U.S. consumers kept spending in July, even as their incomes were flagging.

“Personal income stayed flat in July, but expenditures rose by 1.0%, which BMO Nesbitt Burns notes is the quickest advance since October 2001. “While there are concerns about incomes, U.S. consumers spending habits continue to respond to financial incentives,” it says. “The automakers re-introduction of zero-interest rate incentive programs again drew great interest, helping to spur durables spending upward by 3.9%, on top of a 1.9% advance in June. Given the burst of consumer activity, and the anemic growth of disposable income, it comes as little surprise that the savings rate fell sharply in July, to 3.4% from 4.2% in June.”

BMO notes that personal income has advanced by 3.0% from year-ago levels, but that this is quite low historically, and well below the 5% annual growth in spending. “In fact, the growth of consumer spending has consistently outpaced the expansion of personal income since April 2001. While this was a key factor helping to maintain economic growth during the downturn, the trend is not sustainable.”

RBC Financial Group economists say that the data is worrisome even though it means people are out spending in the economy. “Confidence has been fragile of late and weak income growth will make consumers think twice about spending in August and into Q3, especially given the volatility in stock markets.
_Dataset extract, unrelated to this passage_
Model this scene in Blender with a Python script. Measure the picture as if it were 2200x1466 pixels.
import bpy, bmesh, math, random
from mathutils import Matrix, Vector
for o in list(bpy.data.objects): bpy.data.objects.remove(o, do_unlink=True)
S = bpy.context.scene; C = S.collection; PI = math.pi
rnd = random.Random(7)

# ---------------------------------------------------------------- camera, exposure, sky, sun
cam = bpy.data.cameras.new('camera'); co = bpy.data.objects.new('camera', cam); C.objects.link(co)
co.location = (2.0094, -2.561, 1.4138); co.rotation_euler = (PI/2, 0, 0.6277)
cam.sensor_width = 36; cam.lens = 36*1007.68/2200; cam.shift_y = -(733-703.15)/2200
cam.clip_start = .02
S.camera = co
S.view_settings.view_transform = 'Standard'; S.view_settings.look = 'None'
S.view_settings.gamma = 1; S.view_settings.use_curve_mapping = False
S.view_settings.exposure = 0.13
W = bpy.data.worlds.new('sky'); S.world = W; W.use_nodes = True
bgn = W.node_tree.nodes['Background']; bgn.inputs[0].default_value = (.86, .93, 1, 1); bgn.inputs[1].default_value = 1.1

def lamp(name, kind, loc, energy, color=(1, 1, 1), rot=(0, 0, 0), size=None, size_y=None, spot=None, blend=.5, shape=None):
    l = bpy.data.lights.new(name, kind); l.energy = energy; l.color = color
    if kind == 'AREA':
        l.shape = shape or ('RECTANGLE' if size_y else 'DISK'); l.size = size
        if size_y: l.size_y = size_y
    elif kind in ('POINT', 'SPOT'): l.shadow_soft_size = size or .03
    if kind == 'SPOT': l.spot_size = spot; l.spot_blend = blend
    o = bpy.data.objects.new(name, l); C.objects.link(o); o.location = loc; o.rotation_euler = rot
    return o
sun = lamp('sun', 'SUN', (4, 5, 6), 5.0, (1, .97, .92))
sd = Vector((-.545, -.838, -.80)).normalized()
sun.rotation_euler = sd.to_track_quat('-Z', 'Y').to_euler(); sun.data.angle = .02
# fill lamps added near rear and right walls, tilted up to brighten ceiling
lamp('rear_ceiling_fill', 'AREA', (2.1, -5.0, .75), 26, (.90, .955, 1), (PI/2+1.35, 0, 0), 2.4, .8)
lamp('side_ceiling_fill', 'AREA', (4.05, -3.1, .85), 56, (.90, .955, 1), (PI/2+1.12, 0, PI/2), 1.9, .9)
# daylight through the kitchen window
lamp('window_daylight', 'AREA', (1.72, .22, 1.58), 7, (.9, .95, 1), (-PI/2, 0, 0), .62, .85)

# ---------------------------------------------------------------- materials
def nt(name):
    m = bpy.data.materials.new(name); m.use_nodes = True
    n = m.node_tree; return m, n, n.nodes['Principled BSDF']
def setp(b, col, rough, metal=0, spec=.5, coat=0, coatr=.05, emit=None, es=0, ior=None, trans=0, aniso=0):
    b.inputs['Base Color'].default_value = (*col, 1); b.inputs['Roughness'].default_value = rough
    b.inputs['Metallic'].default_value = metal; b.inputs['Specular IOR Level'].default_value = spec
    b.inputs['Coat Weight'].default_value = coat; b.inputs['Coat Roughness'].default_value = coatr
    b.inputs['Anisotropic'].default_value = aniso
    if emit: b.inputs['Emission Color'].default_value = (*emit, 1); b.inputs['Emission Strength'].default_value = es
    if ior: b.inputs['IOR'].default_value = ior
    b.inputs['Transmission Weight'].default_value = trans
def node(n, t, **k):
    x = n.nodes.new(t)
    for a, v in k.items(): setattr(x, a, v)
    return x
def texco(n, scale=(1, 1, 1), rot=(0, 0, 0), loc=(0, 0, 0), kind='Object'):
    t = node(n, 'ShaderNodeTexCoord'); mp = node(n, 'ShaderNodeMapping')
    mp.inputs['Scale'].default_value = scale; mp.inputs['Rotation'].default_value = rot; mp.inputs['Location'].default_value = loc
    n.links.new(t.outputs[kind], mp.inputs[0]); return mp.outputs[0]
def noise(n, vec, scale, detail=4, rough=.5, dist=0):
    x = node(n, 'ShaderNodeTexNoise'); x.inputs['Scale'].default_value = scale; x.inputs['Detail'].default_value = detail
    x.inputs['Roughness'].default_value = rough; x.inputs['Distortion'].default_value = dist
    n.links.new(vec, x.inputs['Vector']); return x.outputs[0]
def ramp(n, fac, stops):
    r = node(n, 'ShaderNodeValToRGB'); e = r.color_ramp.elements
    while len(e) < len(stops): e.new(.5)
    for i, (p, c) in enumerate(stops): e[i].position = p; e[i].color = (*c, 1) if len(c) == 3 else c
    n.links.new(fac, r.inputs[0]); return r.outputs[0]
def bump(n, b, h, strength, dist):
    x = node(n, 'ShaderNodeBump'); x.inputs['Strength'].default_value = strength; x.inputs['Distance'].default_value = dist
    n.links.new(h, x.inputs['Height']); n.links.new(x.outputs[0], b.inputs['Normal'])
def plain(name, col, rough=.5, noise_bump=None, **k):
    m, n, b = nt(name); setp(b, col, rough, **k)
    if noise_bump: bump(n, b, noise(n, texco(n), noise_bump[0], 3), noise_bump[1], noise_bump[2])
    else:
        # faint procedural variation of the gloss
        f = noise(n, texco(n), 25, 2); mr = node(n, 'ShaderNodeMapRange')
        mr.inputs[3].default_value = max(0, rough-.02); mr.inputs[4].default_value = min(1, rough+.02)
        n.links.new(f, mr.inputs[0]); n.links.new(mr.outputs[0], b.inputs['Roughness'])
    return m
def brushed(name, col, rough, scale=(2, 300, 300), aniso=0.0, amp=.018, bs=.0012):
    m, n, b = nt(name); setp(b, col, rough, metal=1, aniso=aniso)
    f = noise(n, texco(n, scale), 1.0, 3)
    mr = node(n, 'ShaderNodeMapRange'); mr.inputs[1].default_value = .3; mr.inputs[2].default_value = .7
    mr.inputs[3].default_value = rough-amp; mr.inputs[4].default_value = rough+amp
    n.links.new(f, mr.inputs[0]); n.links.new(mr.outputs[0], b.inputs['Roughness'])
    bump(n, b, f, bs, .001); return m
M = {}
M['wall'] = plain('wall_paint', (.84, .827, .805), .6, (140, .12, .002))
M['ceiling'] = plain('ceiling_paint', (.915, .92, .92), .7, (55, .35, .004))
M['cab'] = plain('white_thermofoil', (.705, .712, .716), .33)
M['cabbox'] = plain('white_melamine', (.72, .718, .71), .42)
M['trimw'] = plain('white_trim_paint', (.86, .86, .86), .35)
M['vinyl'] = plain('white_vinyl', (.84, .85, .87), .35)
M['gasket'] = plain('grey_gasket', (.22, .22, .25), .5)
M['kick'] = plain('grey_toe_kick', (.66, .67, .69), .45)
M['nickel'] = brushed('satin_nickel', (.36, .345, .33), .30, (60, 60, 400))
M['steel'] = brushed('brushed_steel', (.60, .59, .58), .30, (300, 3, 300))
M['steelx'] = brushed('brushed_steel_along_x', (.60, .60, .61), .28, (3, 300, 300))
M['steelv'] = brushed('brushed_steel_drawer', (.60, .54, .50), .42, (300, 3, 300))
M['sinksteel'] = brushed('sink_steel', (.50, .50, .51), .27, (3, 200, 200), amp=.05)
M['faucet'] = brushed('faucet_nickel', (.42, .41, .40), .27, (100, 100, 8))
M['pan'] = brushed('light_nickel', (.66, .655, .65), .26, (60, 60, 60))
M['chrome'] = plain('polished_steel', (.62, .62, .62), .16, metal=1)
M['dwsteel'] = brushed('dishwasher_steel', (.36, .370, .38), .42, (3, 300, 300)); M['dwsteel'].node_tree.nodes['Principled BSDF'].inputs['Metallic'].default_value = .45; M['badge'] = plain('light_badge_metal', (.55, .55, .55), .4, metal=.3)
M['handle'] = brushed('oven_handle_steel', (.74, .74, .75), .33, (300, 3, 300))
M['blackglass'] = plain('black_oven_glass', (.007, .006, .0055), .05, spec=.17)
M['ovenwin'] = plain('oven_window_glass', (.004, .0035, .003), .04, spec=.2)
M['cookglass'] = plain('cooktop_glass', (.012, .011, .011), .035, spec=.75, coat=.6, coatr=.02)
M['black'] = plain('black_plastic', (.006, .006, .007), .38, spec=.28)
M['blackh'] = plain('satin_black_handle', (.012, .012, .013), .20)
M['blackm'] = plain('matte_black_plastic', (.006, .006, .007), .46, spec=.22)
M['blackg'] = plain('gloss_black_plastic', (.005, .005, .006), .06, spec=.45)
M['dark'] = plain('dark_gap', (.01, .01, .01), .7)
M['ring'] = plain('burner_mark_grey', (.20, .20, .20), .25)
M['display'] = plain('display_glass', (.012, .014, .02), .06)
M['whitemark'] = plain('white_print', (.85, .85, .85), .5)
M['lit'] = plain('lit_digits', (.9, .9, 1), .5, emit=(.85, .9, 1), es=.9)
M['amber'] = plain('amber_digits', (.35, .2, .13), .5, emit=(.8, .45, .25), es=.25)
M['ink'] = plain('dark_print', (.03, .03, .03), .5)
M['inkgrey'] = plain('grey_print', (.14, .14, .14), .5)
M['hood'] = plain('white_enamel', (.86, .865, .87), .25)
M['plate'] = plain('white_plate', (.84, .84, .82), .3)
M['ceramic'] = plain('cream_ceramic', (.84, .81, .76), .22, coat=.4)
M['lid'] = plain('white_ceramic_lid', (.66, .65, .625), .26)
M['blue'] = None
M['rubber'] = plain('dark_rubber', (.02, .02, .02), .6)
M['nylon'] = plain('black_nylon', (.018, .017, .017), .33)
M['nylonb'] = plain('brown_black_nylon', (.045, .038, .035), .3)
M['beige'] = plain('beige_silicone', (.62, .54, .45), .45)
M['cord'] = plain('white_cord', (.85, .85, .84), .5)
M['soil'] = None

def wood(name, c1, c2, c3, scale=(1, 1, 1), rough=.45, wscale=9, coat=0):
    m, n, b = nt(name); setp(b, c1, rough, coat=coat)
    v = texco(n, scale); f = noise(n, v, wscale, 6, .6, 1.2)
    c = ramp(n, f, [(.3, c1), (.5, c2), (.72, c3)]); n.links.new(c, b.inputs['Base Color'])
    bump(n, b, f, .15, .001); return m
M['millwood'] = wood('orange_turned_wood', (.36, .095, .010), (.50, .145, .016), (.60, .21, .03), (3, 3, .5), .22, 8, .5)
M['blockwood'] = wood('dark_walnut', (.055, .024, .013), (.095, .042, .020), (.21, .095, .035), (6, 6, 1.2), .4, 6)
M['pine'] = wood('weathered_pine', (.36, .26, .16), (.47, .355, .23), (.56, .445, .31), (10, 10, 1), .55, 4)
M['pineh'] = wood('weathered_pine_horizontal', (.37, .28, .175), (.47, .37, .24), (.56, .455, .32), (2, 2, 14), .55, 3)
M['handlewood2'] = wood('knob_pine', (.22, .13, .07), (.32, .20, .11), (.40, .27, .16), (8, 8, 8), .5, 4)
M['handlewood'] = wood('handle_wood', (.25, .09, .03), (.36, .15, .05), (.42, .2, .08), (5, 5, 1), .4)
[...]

Weak income growth leaves the consumer sector on weak footing for the second half at a time when they alone are supporting the U.S. economy.”

Although, RBC notes that, “One consolation is that this level of spending may help firms decide to begin hiring and investing again, that way kicking off a virtuous cycle of growth going into the second half of 2002. Keep your fingers crossed.”

Also out in the U.S. today, RBC notes that the final reading of U.S. consumer sentiment for August was revised down to 87.6 from the preliminary reading two weeks ago of 87.9. And, the Purchasing Manager’s Index for the Chicago area, a good gauge of the health of industrial activity in that large region, rose to 54.9 in August from 51.5 in July.

“U.S. consumers continued to do their part to spur economic growth in July,” offers BMO. “However, spending at such a pace cannot be sustained, given the sluggish growth in personal incomes.”